Industry Use-Cases Of Jenkins

Introduction

Akanksha Chhattri
4 min readAug 16, 2021

Jenkins is an open-source automation server. provides hundreds of plugins to support building, deploying, and automating any project which in turn helps in continuous integration and build automation. The basic functionality of Jenkins is to execute a predefined list of tasks i.e. as soon as there is a change in repository, triggers a pipeline that executes different jobs and performs the tasks.

WHY DO WE USE JENKINS?

With Jenkins, organizations can accelerate the software development process through automation. Jenkins integrates development life-cycle processes of all kinds, including build, document, test, package, stage, deploy, static analysis, and much more.

Jenkins achieves Continuous Integration with the help of plugins. Plugins allow the integration of Various DevOps stages. If you want to integrate a particular tool, you need to install the plugins for that tool. For example Git, Maven 2 project, Amazon EC2, HTML publisher, etc.

History of Jenkins: —

Jenkins has an early mover advantage since it has been in development since 2011. Kohsuke Kawaguchi created Jenkins (then called ‘Hudson’) while working at Sun Microsystems. Hudson was created in the summer of 2004 and the first release was in February 2005.

After the acquisition of Sun Microsystems by Oracle, a proposal was approved by the Hudson community for creating the Jenkins project.

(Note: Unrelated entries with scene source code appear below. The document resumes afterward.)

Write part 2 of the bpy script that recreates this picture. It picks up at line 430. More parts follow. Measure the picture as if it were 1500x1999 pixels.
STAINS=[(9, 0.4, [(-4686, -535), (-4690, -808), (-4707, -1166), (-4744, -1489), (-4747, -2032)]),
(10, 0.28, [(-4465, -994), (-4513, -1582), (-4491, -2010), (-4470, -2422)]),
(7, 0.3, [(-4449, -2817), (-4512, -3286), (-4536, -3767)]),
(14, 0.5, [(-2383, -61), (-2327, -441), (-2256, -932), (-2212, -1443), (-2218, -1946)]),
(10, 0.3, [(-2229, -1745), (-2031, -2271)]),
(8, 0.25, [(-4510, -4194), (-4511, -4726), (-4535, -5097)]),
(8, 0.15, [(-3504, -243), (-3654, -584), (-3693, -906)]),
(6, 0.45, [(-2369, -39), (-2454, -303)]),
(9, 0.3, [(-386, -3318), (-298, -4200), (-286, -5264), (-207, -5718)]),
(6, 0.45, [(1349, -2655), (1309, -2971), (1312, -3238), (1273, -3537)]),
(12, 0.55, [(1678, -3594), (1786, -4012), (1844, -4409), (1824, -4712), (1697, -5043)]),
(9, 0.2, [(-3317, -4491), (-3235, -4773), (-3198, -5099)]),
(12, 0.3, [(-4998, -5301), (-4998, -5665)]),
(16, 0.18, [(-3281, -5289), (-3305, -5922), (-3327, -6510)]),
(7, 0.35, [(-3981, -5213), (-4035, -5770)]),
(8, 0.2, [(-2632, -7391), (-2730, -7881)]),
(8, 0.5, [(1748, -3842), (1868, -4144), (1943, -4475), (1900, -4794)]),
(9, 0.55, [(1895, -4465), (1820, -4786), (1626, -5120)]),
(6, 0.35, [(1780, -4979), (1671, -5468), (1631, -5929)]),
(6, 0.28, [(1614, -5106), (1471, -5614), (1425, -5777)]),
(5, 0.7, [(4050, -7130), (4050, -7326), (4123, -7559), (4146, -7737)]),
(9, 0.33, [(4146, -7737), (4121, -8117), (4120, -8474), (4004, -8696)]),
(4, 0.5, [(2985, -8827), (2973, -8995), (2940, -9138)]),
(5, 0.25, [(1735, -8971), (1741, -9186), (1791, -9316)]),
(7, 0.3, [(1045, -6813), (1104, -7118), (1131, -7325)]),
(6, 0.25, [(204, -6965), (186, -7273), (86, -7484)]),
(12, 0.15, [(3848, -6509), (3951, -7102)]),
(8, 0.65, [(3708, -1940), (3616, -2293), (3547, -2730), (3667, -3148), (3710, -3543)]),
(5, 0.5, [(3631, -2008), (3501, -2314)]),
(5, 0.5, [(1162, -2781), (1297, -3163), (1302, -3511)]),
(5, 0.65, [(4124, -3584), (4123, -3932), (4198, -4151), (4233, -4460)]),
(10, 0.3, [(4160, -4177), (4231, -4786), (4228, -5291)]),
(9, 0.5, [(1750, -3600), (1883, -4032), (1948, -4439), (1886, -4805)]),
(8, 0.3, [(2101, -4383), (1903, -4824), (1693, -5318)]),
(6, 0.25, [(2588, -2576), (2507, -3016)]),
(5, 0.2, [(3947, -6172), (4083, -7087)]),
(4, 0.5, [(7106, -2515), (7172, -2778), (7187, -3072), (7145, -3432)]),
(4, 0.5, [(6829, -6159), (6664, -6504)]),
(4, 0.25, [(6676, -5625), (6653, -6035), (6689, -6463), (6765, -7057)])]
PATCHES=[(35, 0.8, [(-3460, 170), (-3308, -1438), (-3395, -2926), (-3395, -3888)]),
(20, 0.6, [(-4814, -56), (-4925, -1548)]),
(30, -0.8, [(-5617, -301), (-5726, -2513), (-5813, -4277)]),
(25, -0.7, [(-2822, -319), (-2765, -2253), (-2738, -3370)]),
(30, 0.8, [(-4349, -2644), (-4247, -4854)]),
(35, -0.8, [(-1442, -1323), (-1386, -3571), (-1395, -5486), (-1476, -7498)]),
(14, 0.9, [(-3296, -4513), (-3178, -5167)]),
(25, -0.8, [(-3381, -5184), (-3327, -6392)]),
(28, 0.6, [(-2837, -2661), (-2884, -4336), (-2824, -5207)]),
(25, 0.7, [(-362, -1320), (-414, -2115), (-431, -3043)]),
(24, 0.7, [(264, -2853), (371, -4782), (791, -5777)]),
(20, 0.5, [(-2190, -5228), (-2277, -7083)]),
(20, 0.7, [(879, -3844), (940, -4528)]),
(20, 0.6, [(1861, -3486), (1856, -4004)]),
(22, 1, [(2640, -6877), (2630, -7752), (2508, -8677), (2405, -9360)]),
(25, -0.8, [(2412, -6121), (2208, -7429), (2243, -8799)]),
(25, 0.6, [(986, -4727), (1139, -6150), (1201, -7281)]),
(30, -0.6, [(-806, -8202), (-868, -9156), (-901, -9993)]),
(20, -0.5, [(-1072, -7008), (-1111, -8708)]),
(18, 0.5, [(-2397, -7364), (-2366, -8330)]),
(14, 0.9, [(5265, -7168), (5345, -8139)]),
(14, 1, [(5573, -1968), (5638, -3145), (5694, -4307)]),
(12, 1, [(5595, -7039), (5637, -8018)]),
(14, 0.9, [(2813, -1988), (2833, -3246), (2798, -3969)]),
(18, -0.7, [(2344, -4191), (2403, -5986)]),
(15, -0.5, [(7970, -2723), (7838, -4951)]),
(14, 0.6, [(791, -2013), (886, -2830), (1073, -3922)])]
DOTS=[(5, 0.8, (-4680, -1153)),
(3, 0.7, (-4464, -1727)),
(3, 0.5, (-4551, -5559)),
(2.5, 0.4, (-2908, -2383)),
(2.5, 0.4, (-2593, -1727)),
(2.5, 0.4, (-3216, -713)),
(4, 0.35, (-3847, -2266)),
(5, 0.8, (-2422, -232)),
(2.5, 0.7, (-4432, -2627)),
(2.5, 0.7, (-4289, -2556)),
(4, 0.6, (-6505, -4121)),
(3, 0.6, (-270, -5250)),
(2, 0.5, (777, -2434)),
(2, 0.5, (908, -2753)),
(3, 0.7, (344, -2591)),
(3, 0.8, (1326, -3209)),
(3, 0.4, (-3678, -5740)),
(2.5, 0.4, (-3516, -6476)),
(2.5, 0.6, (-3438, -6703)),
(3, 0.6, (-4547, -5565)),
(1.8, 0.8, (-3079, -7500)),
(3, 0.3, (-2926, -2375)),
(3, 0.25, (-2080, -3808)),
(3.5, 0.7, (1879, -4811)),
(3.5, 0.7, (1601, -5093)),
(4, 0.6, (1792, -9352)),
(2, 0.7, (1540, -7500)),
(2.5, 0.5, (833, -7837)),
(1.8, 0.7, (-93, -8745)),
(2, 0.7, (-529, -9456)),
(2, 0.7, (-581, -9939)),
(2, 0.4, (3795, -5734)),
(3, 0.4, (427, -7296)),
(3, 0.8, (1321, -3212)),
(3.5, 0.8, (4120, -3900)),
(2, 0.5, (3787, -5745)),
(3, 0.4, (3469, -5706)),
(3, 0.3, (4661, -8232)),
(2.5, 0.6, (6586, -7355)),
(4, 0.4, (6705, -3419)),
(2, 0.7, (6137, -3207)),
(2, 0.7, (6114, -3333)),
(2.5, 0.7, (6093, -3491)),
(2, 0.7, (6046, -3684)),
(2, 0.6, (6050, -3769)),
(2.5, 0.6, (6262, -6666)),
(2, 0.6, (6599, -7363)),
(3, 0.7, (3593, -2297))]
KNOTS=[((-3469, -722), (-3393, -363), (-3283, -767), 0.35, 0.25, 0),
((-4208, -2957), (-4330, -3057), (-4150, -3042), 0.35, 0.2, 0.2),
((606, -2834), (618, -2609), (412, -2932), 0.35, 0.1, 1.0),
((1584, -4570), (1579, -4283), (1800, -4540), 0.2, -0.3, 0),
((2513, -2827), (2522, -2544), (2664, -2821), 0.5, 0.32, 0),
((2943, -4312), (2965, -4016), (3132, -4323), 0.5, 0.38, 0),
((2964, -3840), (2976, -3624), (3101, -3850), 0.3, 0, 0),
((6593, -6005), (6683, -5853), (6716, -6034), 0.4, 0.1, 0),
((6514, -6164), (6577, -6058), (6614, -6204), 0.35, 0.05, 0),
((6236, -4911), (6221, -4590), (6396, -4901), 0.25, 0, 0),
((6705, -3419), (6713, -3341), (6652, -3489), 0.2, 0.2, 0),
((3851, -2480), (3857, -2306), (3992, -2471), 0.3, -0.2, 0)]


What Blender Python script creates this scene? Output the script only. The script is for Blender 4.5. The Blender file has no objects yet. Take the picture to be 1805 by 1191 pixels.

In February 2011, Oracle intended that the development of Hudson should continue hence, Hudson was forked instead of renaming it to Jenkins.

Features of Jenkins: —

🔸 Continuous Integration & Continuous Delivery — As an extensible automation server, Jenkins can be used as a simple CI server or turned into the continuous delivery hub for any project.

🔸 Easy Installation — Jenkins is a self-contained Java-based program, ready to run out-of-the-box, with packages for Windows, Mac, and other Unix operating systems.

🔸 Easy Configuration — Jenkins can be easily set up and configured via its web interface.

🔸 Plugins — Hundreds of plugins are available in its marketplace to easily integrate Jenkins with any tool.

🔸 Extensible — It can be extended via its plugin architecture, providing nearly infinite possibilities for what Jenkins can do.

🔸 Distributed — It can be easily distributed across multiple machines, helping drive builds, tests, and deployments across multiple platforms faster.

Advantages of Jenkins

🔸 Jenkins is an open-source tool with great community support.

🔸 Jenkins is easy to install.

🔸 Jenkins has 1000+ plugins to ease your work. If a plugin does not exist, you can code it and share it with the community.

🔸 Jenkins is free of cost.

🔸 Jenkins is built with Java and hence, it is portable to all the major platforms. with well over 1,500+ plugins that allow it to integrate with most of the development, testing and deployment tools.

🔸 Jenkins is a preferred CI/CD tool by early-stage startups as well as large corporations since it has been under development since a long time.

🔸 Jenkins can be integrated with popular cloud platforms such as Amazon EC2, Google Cloud, VMWare vSphere, Digital Ocean, and more.

🔸 Jenkins Pipelines can be extremely useful for realizing CD requirements for large-scale projects.

USE CASES OF JENKINS

CASE: Netflix & Jenkins

Netflix uses Jenkins for continuous integration and deployment. As soon as a line of code has been built and tested locally using Nebula(A collection of Gradle plugins built by Netflix). The first step is to push the updated source code to a git repository.

Once the change is committed, a Jenkins job is triggered. Netflix started with a single massive Jenkins master in their data center, and now they run 25 Jenkins masters in AWS.

Jenkins Job is configured to invoke Nebula to build, test, and package the application code. If the repository built is a library, Nebula publishes the .jar to the artifact repository and if the repository built is an application, then the Nebula os package(operation system package) plugin would be executed.

Using the Nebula os package plugin, an application’s build artifact would be bundled into either a Debian or RPM package whose contents are defined via a simple Gradle-based DSL(Domain Specific Language).